Jumlah Menteri Bertambah, Efisiensi atau Beban Birokrasi?
Penambahan 10 menteri tentu saja menjadi isu yang mengundang perhatian. Di satu sisi, hal ini bisa dianggap sebagai upaya untuk mengakomodasi lebih banyak ahli dan memperluas ruang gerak pemerintah. Namun di sisi lain, apakah penambahan ini benar-benar diperlukan, atau hanya cara untuk membayar hutang politik kepada partai-partai pendukung?
Jika kabinet bertambah tetapi efisiensi kerja justru menurun, maka penambahan ini bisa dianggap hanya sebagai pemborosan anggaran negara. Masyarakat tentu berharap agar para menteri yang dipilih, khususnya dari zaken kabinet, benar-benar profesional dan mampu bekerja dengan baik.
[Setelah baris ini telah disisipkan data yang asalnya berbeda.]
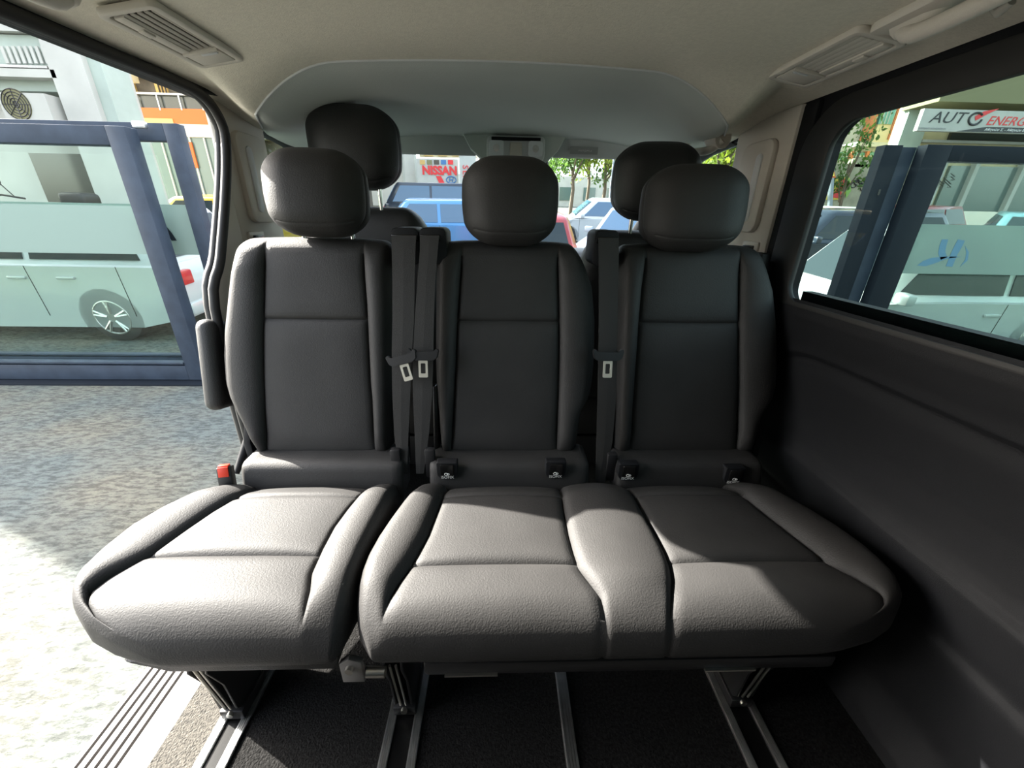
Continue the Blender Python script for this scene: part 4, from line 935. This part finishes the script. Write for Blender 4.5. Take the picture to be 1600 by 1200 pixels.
for u in (1328, 1352, 1378): bq('pier', u, u + 4, 236, 262, 17.1, M['terra'], b8, .3, vref=248)
for u in (1308, 1334, 1358): bq('window', u, u + 17, 238, 250, 17.2, M['wgreen'], b8, .12, vref=244); bq('window_bar', u, u + 17, 243, 245, 17.15, M['wallw'], b8, .05, vref=244)
gw = thing('graffiti_wall', 'low concrete yard wall sprayed with red and yellow graffiti', 'wall', tuple(cu(1335, 320, 15)))
M['conc2'] = mat('old_concrete', (.36, .34, .24), .9, noise=(3, .2)); M['gyel'] = mat('spray_yellow', (.75, .60, .10), .7); M['ggrn'] = mat('spray_green', (.25, .45, .10), .7)
bq('wall', 1230, 1420, 256, 335, 14.5, M['conc2'], gw, .3, vref=290); bq('wall', 1337, 1420, 247, 262, 14.5, M['conc2'], gw, .35, vref=255)
def spray(pp, m_, y=14.49): o = px_stroke(gw, pp, y, M[m_]); o.name = 'sprayed_lettering'
spray([(1278, 290), (1293, 278), (1302, 281), (1312, 279), (1326, 276), (1330, 285), (1322, 300), (1316, 312), (1284, 312)], 'gyel', 14.47)
spray([(1292, 281), (1299, 281), (1300, 294), (1308, 294), (1310, 280), (1322, 279), (1318, 296), (1313, 310), (1296, 308), (1290, 298)], 'redpaint', 14.45)
spray([(1298, 286), (1308, 286), (1307, 290), (1299, 290)], 'blk', 14.43); spray([(1300, 292), (1308, 292), (1305, 300), (1301, 300)], 'gyel', 14.43)
spray([(1321, 285), (1328, 278), (1330, 298), (1322, 310)], 'ggrn', 14.44)
bm = bmesh.new(); rnd = random.Random(9)
for k in range(9):
    pts = []; u0, v0 = 1334 + 5 * k, 287 + rnd.uniform(-6, 10)
    for j in range(6): pts.append(at(u0 + 5 * math.cos(j * 1.3 + k), v0 + 5 * math.sin(j * 1.1 + 2 * k), 'y', 14.48))
    atube(bm, smoothpts(pts, 3), .018, 5)
for k in range(7):
    pts = []; u0, v0 = 1450 + 6 * k, 284 + rnd.uniform(-6, 14)
    for j in range(5): pts.append(at(u0 + 6 * (j % 2), v0 - 5 * (j // 2), 'y', 14.68))
    atube(bm, pts, .015, 5)
o = bmo('sprayed_scrawl', bm, M['blk'], gw)
pl_ = thing('utility_pole', 'dark slanting utility pole in front of the white block', 'pole', tuple(cu(1297, 330, 13)))
tube('pole', [cu(1296, 330, 13), cu(1300, 262, 13), cu(1322, 190, 13), cu(1345, 120, 13)], .07, M['pole'], pl_)
ts = thing('warning_sign', 'orange triangular warning sign in front of the graffiti', 'sign', tuple(cu(1300, 330, 12.5)))
swoosh(ts, [tuple(cu(u, v, 12.5))[::2] for u, v in ((1291, 277), (1301, 257), (1306, 278))], 12.5, M['orange'], .02).name = 'sign_plate'
swoosh(ts, [tuple(cu(u, v, 12.5))[::2] for u, v in ((1294, 275), (1301, 262), (1303, 275))], 12.48, M['gyel'], .01).name = 'sign_face'
swoosh(ts, [tuple(cu(u, v, 12.5))[::2] for u, v in ((1299, 266), (1301, 266), (1300.6, 273), (1299.4, 273))], 12.46, M['blk'], .01).name = 'sign_symbol'
cyl('sign_post', cu(1299, 276, 12.53), (cu(1299, 276, 12.53).x, 12.53, gz(12.5)), .03, M['pole'], ts)
tree('sparse street tree beside the slanting pole on the right', at(1312, 300, 'y', 14.0).x, 13.9, 4.2, .8, M['leafd'], 8, .06, 500)
# scooter behind the left gate
sc = thing('scooter', 'blue scooter standing behind the left gate glass', 'scooter', (-9.2, 7.3, gz(7.3)))
P0 = cu(14, 330, 7.4)
tube('fairing', smoothpts([(P0.x, 7.4, gz(7.4) + .35), (P0.x + .05, 7.4, P0.z - .1), (P0.x + .05, 7.4, P0.z + .12)]), [.16] * 9, M['bluep'], sc, 12)
tube('handlebar', [(P0.x - .3, 7.35, P0.z + .2), (P0.x, 7.4, P0.z + .25), (P0.x + .3, 7.45, P0.z + .2)], .015, M['black'], sc)
cyl('mirror_stalk', (P0.x + .2, 7.4, P0.z + .22), (P0.x + .05, 7.4, P0.z + .42), .008, M['black'], sc); cyl('mirror', (P0.x + .0, 7.38, P0.z + .45), (P0.x + .0, 7.41, P0.z + .45), .07, M['black'], sc)
box('seat', (P0.x + .9, 7.5, P0.z + .06), (.75, .28, .14), M['black'], sc, .05, None, 3); box('top_case', (P0.x + 1.15, 7.5, P0.z + .2), (.42, .36, .22), M['black'], sc, .07, None, 3)
for dx in (-.15, 1.1):
    bm = bmesh.new(); atube(bm, [(P0.x + dx + .22 * math.cos(a * math.pi / 10), 7.45, gz(7.4) + .27 + .22 * math.sin(a * math.pi / 10)) for a in range(21)], .05, 8); bmo('wheel', bm, M['tyre'], sc, True)
box('rear_body', (P0.x + .9, 7.5, gz(7.4) + .5), (.7, .25, .35), M['bluep'], sc, .08, None, 3)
Di tengah isu ini, wacana mengenai alumni SMA Taruna Nusantara juga menarik untuk dikritisi. Apakah benar latar belakang pendidikan menengah mereka menjadi jaminan kualitas sebagai menteri? Tentu saja, kita harus melihat lebih jauh apakah mereka juga memiliki rekam jejak profesional yang mumpuni. Kabinet yang diisi oleh lulusan SMA tertentu tak seharusnya menjadi tolok ukur kualitas, melainkan kinerja nyata yang bisa diandalkan.
Yang jelas, kabinet Prabowo-Gibran akan menghadapi tantangan besar dalam merealisasikan janji zaken kabinet dan memastikan bahwa penambahan menteri membawa dampak positif, bukan justru menjadi beban tambahan bagi birokrasi negara.